On 28 April, 2010, Gabi Witthaus and Terese Bird attended a CAMEL meeting sponsored by JISC and which took place at Middlesex University, the theme of which was to examine whether the developments of the DUCKLING project can be embedded and sustained. Once the project is over, can teaching teams continue to use the technologies, findings and deliverables?
In this meeting, Gabi and Terese looked at the sustainability of each of the three technologies implented in the DUCKLING project — ebook readers, podcasting, and Second Life — as well as the pedagogy underpinning the use of each. Since the project is a joint effort amongst the Schools of Psychology and Education, and Beyond Distance, it was helpful to consider how each of the Schools implemented each innovation.
Psychology used Second Life as a forum for role-playing and simulation, to give students a taste of the experience of living and working on an oil rig with its dangers and isolation, as preparation for their assignment to write a health and safety training manual for oil rig workers. Beyond Distance techies supported this work. However, the actual role playing and leading of the sessions was done by Psychology academics and could continue that way, with some tech support. To watch a YouTube video capturing some of the action of the students’ experience on the oil rig, click here.

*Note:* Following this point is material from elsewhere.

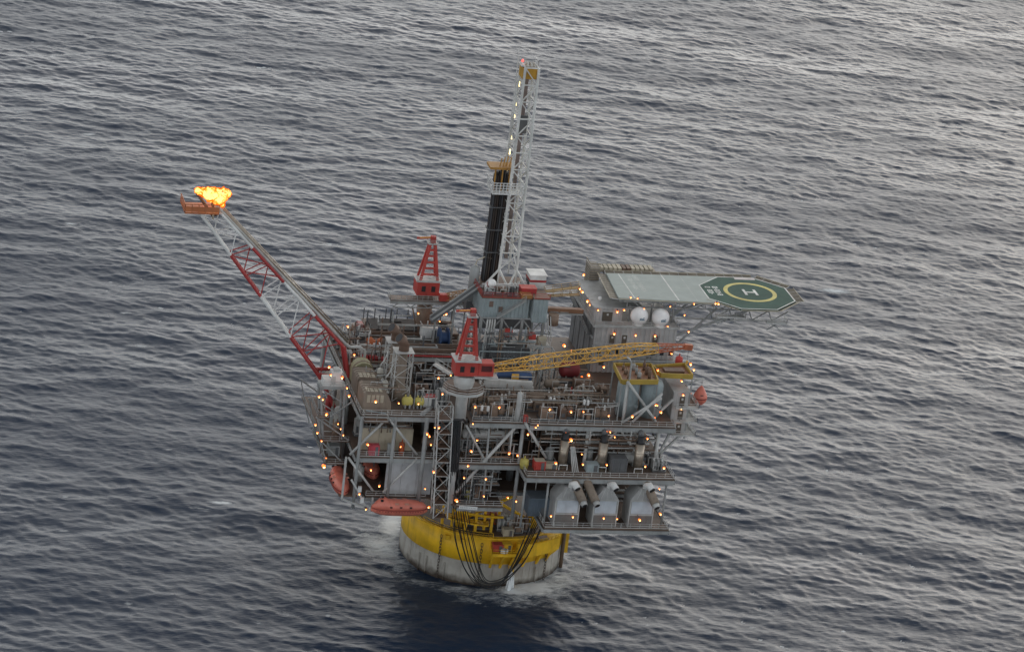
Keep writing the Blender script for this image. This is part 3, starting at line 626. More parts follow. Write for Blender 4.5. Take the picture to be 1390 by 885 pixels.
def skid(c, L, W_, H, mt, label, grp=None, seed=0):
    rr = random.Random(seed); t = thing('machine_skid', c, label, 'machine', grp); x, y, z = c
    MB().box(x - L / 2, y - W_ / 2, z, x + L / 2, y + W_ / 2, z + .35).build('base_frame', DGREY, t)
    n = rr.choice((2, 3)); 
    for k in range(n):
        x0 = x - L / 2 + .2 + k * (L - .4) / n; w_ = (L - .4) / n - .2; h_ = H * rr.uniform(.6, 1); y0 = y - W_ / 2 + rr.uniform(.1, .5); y1 = y + W_ / 2 - rr.uniform(.1, .5)
        if rr.random() < .55:
            b = MB(); ch = .18 * min(w_, h_)
            b.loft([[(xx, yy, zz) for yy, zz in ((y0, z + .36), (y1, z + .36), (y1, z + h_ - ch), (y1 - ch, z + h_), (y0 + ch, z + h_), (y0, z + h_ - ch))] for xx in (x0, x0 + w_)]); b.build('casing', mt, t)
            MB().box(x0 + w_ * .2, y0 - .04, z + .8, x0 + w_ * .8, y0, z + h_ * .65).build('louvre', DGREY if rr.random() < .5 else SKID, t)
        else:
            MB().lathe((x0 + w_ / 2, y, z + .36 + h_ * .45), [(.1, -w_ / 2), (h_ * .4, -w_ * .45), (h_ * .4, w_ * .45), (.1, w_ / 2)], 14, axis='x').build('drum', mt, t, True)
            MB().box(x0 + .2, y - .6, z + .3, x0 + w_ - .2, y + .6, z + .36 + h_ * .3).build('mount', DGREY, t)
        if rr.random() < .7: q = Vector((x0 + w_ / 2, y + rr.uniform(-.5, .5), z + h_)); MB().tube(q - Z * .3, q + Z * rr.uniform(.4, 1.2), rr.choice((.1, .16, .22)), 8).build('standpipe', rr.choice((LGREY, mt, WHITE)), t)
    p = [Vector((x - L / 2, y - W_ / 2 - .15, z + .6)), Vector((x - L * .1, y - W_ / 2 - .15, z + .6)), Vector((x - L * .1, y - W_ / 2 - .15, z + H * .7)), Vector((x + L / 2, y - W_ / 2 - .15, z + H * .7))]
    MB().sweep(p, .1, 6).build('pipe', rr.choice((LGREY, mt)), t)
    b = MB()
    for k in range(2): b.bar((x - L / 2 + .1 + k * (L - .2), y - W_ / 2, z + .3), (x - L / 2 + .1 + k * (L - .2), y - W_ / 2, z + H + .3), .1)
    b.bar((x - L / 2, y - W_ / 2, z + H + .3), (x + L / 2, y - W_ / 2, z + H + .3), .1); b.build('lifting_frame', LGREY, t)
    return t
def cabinet(c, L, W_, H, mt, label, grp=None, name='container', cat='container', top=None):
    t = thing(name, c, label, cat, grp); x, y, z = c
    b = MB(); corr(b, (x - L / 2, y - W_ / 2), (x + L / 2, y - W_ / 2), z + .1, z + H - .1, (0, -1), .45, .06); corr(b, (x - L / 2, y + W_ / 2), (x - L / 2, y - W_ / 2), z + .1, z + H - .1, (-1, 0), .45, .06)
    corr(b, (x + L / 2, y - W_ / 2), (x + L / 2, y + W_ / 2), z + .1, z + H - .1, (1, 0), .45, .06); corr(b, (x + L / 2, y + W_ / 2), (x - L / 2, y + W_ / 2), z + .1, z + H - .1, (0, 1), .45, .06); b.build('shell', mt, t)
    MB().box(x - L / 2, y - W_ / 2, z + H - .1, x + L / 2, y + W_ / 2, z + H).build('roof', top or mt, t)
    b = MB()
    for sx in (-1, 1):
        for sy in (-1, 1): b.cb((x + sx * L / 2, y + sy * W_ / 2, z), .16, .16, H + .02)
    b.build('corner_posts', mt, t)
    MB().box(x + L * .1, y - W_ / 2 - .12, z + .15, x + L * .1 + min(.9, L * .3), y - W_ / 2 - .06, z + min(2.1, H * .85)).build('door', DGREY, t)
    return t
def pipe(pts, r, mt, label, grp, flanges=True):
    t = thing('process_pipe', pts[0], label, 'pipe', grp)
    MB().sweep(pts, r, 8).build('run', mt, t, True)
    if flanges:
        for a, c in zip(pts[:-1], pts[1:]):
            a, c = Vector(a), Vector(c)
            if (c - a).length > 3: d = (c - a).normalized(); q = a.lerp(c, .5); MB().tube(q - d * .08, q + d * .08, r * 1.6, 8).build('flange', mt, t)
    return t

# ---------------------------------------------------------------- drilling module: substructure, drill floor, mast
DF = 60.6                                                  # drill floor level
DM = thing('drill_module', (1, 4, ZT), 'blue-grey drill floor house raised on a braced steel substructure', 'drill module')
b = MB(); corr(b, (-5.8, -.2), (4.6, -.2), 56.2, DF, (0, -1), .8, .12); corr(b, (-5.8, 10), (-5.8, -.2), 56.2, DF, (-1, 0), .8, .12); b.build('floor_house', BGREY, DM)
b = MB(); corr(b, (5.4, -1.2), (8.6, -1.2), 55.6, DF + .4, (0, -1), .8, .12); corr(b, (5.4, 4), (5.4, -1.2), 55.6, DF + .4, (-1, 0), .8, .12); corr(b, (8.6, -1.2), (8.6, 4), 55.6, DF + .4, (1, 0), .8, .12); b.build('side_house', BGREY, DM)
MB().box(5.2, -1.5, DF + .4, 8.9, 4.2, DF + .6).build('side_house_roof', BROWN, DM)
MB().box(-6.2, -.6, DF, 5.2, 13, DF + .25).build('drill_floor', BROWN, DM)
MB().box(-6, -.5, 55.9, 9, 11, 56.2).build('base_frame', GREY, DM)
MB().box(2.6, -.55, DF + .25, 5.0, 2.2, DF + .9).build('hatch', mat('ochre', (.36, .17, .05), dirt=.4), DM)
for x_, z_ in ((-4.4, 58.6), (-2.2, 57.4)): MB().box(x_, -.42, z_, x_ + .9, -.36, z_ + 1.3).build('window', mat('window_brown', (.16, .11, .09)), DM)
b = MB(); b.bar((-2.6, -1.2, 56.4), (3.4, -1.2, DF), 1.0, .3); b.build('stair', GREY, DM); railing(DM, [(-2.6, -1.7, 56.5), (3.4, -1.7, DF + .1)], GREY)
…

Education sent their students into existing language class forums in Second Life, where students observed and could participate in the classes. This was a very flexible way of making use of Second Life — students simply went in and signed up for classes already taking place pretty much 24/7. Observing language classes in Second Life has now been embedded into themodule as an optional activity. As long as there are such forums in Second Life, this activity is sustainable.
Podcasts have been fully embedded into the Psychology curriculum for the masters programme in DUCKLING — especially as part of the dissertation-writing process. These podcasts been rolled out to all cohorts on that module. Psychology academics have been making and distributing (via the University VLE, Blackboard) podcasts without any help from Beyond Distance for months now. Education has especially recently begun to record podcasts for its Masters TESOL students, and again the work of recording and posting onto the VLE is straightforward enough to continue without difficulty after DUCKLING’s conclusion.
With the ebook readers, we learned from interviews with students that using the ebook reader is changing their study habits. To quote one student: “I now study more in my workdays using the e-reader. I’ve been putting it in my bag every day and taking it to work and after lunch reading a few pages. I’ve found that way it keeps the content fresh in my mind. Before with the paper version, I’d allocate my weekends for study.” Another student commented, “I think that the e-book reader changed my way of keeping notes and makes my study more effective. Before, I used my laptop to write a lot of notes because I felt that I would forget the whole thing if I didn’t take them down. But taking notes is time-consuming and not that effective because I never really use the notes. With the e-book reader, it’s not very inconvenient to go back to the material on the e-reader and I can remember where the material was and go back to the module on the e-reader and look through it. As a result of that, I didn’t take a lot of notes and I don’t think it (not taking notes) makes a difference to my study.”
A further aspect of the continuing use of ebook readers can be viewed from the point of view of finance. One department saw savings over printing and shipping stacks of handouts to students, by instead shipping to the students fully-loaded ebook readers. In some cases the students themselves experienced the savings, realising that they did not have to purchase hard copies of notes and choosing instead to simply read these on their ebook readers. Converting module handouts from Word format into format suitable for ebook readers (epub format in the case of the Sony ebook readers we are using) is not a very difficult process — click here for our instructions to do this. The fact that the iPad supports epub documents, public libraries are beginning to offer ebooks for download in epub format, and students are looking for reading material compatible with smartphones, presses the point that the use of this technology will only increase in future. We predict it will be sustained by popular demand.